What I don’t believe is that slaughtering your own meat is virtuous. The very same day that Arlene lost his head, my local newspaper, the San Francisco Chronicle, ran a story quoting K. Ruby Blume, the founder of an organization called the Institute of Urban Homesteading. “The level of appreciation for nature and life when you slaughter your own meat creates a kind of ethic that I think is what we need to save the world,” said Blume, who raises rabbits in Oakland. “That’s why I do this—I want to live with a deep gratefulness and appreciation for what the world provides me.”
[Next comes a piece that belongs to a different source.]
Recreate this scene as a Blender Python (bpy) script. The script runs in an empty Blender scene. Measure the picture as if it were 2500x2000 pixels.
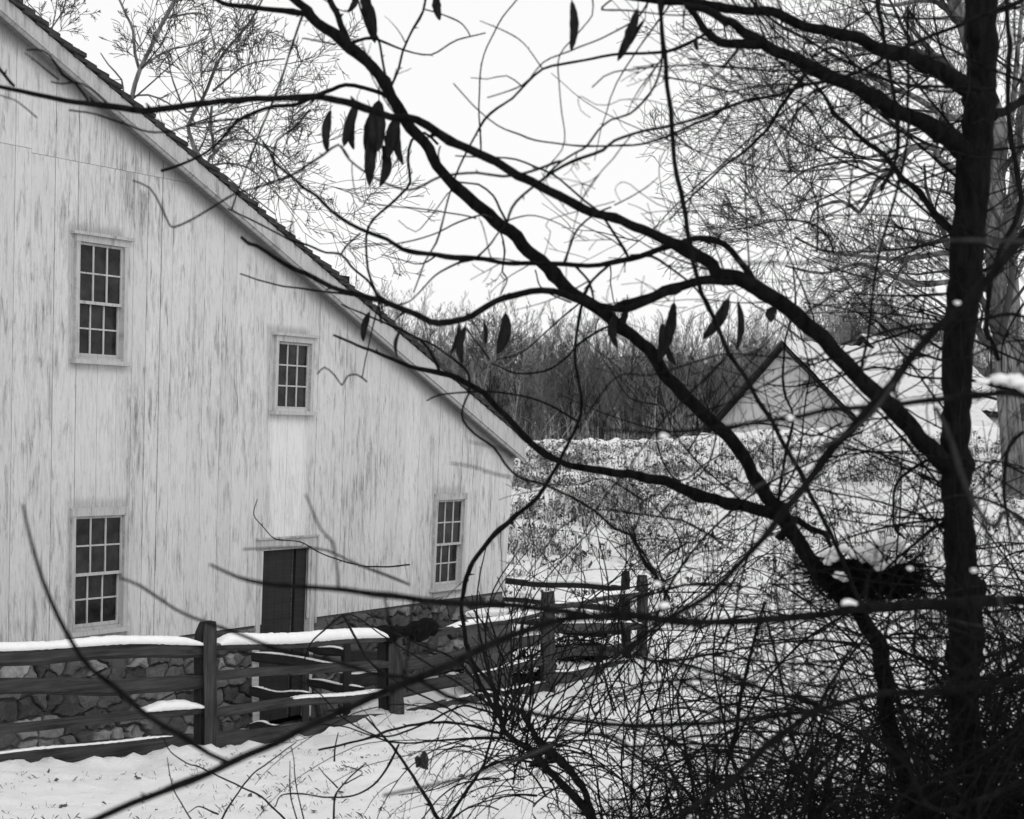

Don’t we all. I can only speak for myself, but lopping off an animal’s head didn’t do it for me. What I felt, instead, was a deep gratefulness and appreciation for what Whole Foods provides me. And, with all due respect to Blume, I doubt that butchering livestock creates “a kind of ethic” that will save the world. I rely not just on my own paltry experience for this insight, but on the gory whole of human history. I know this sounds heartless, but it’s the truth: Killing Arlene was messy and mundane, like cleaning the gutters.